_EXERCISE_
Print all of the data exactly.

────────────────────

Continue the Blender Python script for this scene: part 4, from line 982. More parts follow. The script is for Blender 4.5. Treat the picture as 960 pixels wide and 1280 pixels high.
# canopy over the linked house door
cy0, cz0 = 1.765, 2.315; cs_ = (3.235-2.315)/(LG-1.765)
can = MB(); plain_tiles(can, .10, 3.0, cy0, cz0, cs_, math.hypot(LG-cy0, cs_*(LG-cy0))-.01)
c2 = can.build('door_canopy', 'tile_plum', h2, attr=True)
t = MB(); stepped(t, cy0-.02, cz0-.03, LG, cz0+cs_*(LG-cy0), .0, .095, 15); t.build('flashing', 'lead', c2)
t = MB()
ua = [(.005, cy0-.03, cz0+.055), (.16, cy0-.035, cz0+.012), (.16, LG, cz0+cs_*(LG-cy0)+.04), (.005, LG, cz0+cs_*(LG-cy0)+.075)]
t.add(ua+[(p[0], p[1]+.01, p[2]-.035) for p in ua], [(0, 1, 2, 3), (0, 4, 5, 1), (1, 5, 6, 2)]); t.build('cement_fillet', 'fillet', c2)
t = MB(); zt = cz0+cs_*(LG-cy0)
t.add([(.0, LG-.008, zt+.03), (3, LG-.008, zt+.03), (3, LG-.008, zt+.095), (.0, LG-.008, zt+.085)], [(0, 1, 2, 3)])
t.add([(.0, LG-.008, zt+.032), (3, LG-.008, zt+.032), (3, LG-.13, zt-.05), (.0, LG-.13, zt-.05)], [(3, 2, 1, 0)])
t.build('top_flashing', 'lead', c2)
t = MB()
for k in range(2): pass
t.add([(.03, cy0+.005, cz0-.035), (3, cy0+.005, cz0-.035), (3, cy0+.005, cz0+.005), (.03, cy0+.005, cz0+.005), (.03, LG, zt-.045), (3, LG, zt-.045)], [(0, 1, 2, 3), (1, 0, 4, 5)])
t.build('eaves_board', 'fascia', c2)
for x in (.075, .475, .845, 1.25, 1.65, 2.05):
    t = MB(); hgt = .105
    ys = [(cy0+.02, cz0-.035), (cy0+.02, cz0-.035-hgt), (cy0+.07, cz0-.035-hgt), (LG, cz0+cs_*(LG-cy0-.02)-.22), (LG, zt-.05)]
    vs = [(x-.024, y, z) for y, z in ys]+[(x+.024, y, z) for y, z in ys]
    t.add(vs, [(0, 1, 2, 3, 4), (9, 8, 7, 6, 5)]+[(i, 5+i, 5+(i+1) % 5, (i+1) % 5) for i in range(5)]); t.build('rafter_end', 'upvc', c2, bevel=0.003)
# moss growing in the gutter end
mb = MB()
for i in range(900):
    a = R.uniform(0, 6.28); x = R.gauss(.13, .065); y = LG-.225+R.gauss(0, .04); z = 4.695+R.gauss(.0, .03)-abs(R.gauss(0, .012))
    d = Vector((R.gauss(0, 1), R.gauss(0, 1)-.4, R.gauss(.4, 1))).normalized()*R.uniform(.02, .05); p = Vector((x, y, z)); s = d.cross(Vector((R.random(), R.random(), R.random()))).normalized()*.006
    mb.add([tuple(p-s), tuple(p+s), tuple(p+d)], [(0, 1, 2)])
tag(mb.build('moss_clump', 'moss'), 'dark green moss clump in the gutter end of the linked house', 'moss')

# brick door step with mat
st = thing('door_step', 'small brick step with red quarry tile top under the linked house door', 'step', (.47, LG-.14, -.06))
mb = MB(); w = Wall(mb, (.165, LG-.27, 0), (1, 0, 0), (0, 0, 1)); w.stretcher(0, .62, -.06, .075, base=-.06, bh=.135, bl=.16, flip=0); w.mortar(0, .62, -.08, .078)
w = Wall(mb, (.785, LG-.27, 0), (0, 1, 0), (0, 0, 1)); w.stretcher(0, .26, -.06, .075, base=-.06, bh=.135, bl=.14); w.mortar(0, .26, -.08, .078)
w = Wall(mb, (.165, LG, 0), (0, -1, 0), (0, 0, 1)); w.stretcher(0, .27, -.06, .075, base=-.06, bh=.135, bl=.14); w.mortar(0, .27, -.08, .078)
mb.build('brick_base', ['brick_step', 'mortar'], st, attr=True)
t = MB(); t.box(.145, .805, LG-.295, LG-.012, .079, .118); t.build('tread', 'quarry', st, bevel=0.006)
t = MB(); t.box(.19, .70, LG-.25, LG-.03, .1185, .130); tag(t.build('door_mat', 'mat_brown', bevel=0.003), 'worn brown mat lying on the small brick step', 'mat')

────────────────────

_CORRECT RESULT_
Continue the Blender Python script for this scene: part 4, from line 982. More parts follow. The script is for Blender 4.5. Treat the picture as 960 pixels wide and 1280 pixels high.
# canopy over the linked house door
cy0, cz0 = 1.765, 2.315; cs_ = (3.235-2.315)/(LG-1.765)
can = MB(); plain_tiles(can, .10, 3.0, cy0, cz0, cs_, math.hypot(LG-cy0, cs_*(LG-cy0))-.01)
c2 = can.build('door_canopy', 'tile_plum', h2, attr=True)
t = MB(); stepped(t, cy0-.02, cz0-.03, LG, cz0+cs_*(LG-cy0), .0, .095, 15); t.build('flashing', 'lead', c2)
t = MB()
ua = [(.005, cy0-.03, cz0+.055), (.16, cy0-.035, cz0+.012), (.16, LG, cz0+cs_*(LG-cy0)+.04), (.005, LG, cz0+cs_*(LG-cy0)+.075)]
t.add(ua+[(p[0], p[1]+.01, p[2]-.035) for p in ua], [(0, 1, 2, 3), (0, 4, 5, 1), (1, 5, 6, 2)]); t.build('cement_fillet', 'fillet', c2)
t = MB(); zt = cz0+cs_*(LG-cy0)
t.add([(.0, LG-.008, zt+.03), (3, LG-.008, zt+.03), (3, LG-.008, zt+.095), (.0, LG-.008, zt+.085)], [(0, 1, 2, 3)])
t.add([(.0, LG-.008, zt+.032), (3, LG-.008, zt+.032), (3, LG-.13, zt-.05), (.0, LG-.13, zt-.05)], [(3, 2, 1, 0)])
t.build('top_flashing', 'lead', c2)
t = MB()
for k in range(2): pass
t.add([(.03, cy0+.005, cz0-.035), (3, cy0+.005, cz0-.035), (3, cy0+.005, cz0+.005), (.03, cy0+.005, cz0+.005), (.03, LG, zt-.045), (3, LG, zt-.045)], [(0, 1, 2, 3), (1, 0, 4, 5)])
t.build('eaves_board', 'fascia', c2)
for x in (.075, .475, .845, 1.25, 1.65, 2.05):
    t = MB(); hgt = .105
    ys = [(cy0+.02, cz0-.035), (cy0+.02, cz0-.035-hgt), (cy0+.07, cz0-.035-hgt), (LG, cz0+cs_*(LG-cy0-.02)-.22), (LG, zt-.05)]
    vs = [(x-.024, y, z) for y, z in ys]+[(x+.024, y, z) for y, z in ys]
    t.add(vs, [(0, 1, 2, 3, 4), (9, 8, 7, 6, 5)]+[(i, 5+i, 5+(i+1) % 5, (i+1) % 5) for i in range(5)]); t.build('rafter_end', 'upvc', c2, bevel=0.003)
# moss growing in the gutter end
mb = MB()
for i in range(900):
    a = R.uniform(0, 6.28); x = R.gauss(.13, .065); y = LG-.225+R.gauss(0, .04); z = 4.695+R.gauss(.0, .03)-abs(R.gauss(0, .012))
    d = Vector((R.gauss(0, 1), R.gauss(0, 1)-.4, R.gauss(.4, 1))).normalized()*R.uniform(.02, .05); p = Vector((x, y, z)); s = d.cross(Vector((R.random(), R.random(), R.random()))).normalized()*.006
    mb.add([tuple(p-s), tuple(p+s), tuple(p+d)], [(0, 1, 2)])
tag(mb.build('moss_clump', 'moss'), 'dark green moss clump in the gutter end of the linked house', 'moss')

# brick door step with mat
st = thing('door_step', 'small brick step with red quarry tile top under the linked house door', 'step', (.47, LG-.14, -.06))
mb = MB(); w = Wall(mb, (.165, LG-.27, 0), (1, 0, 0), (0, 0, 1)); w.stretcher(0, .62, -.06, .075, base=-.06, bh=.135, bl=.16, flip=0); w.mortar(0, .62, -.08, .078)
w = Wall(mb, (.785, LG-.27, 0), (0, 1, 0), (0, 0, 1)); w.stretcher(0, .26, -.06, .075, base=-.06, bh=.135, bl=.14); w.mortar(0, .26, -.08, .078)
w = Wall(mb, (.165, LG, 0), (0, -1, 0), (0, 0, 1)); w.stretcher(0, .27, -.06, .075, base=-.06, bh=.135, bl=.14); w.mortar(0, .27, -.08, .078)
mb.build('brick_base', ['brick_step', 'mortar'], st, attr=True)
t = MB(); t.box(.145, .805, LG-.295, LG-.012, .079, .118); t.build('tread', 'quarry', st, bevel=0.006)
t = MB(); t.box(.19, .70, LG-.25, LG-.03, .1185, .130); tag(t.build('door_mat', 'mat_brown', bevel=0.003), 'worn brown mat lying on the small brick step', 'mat')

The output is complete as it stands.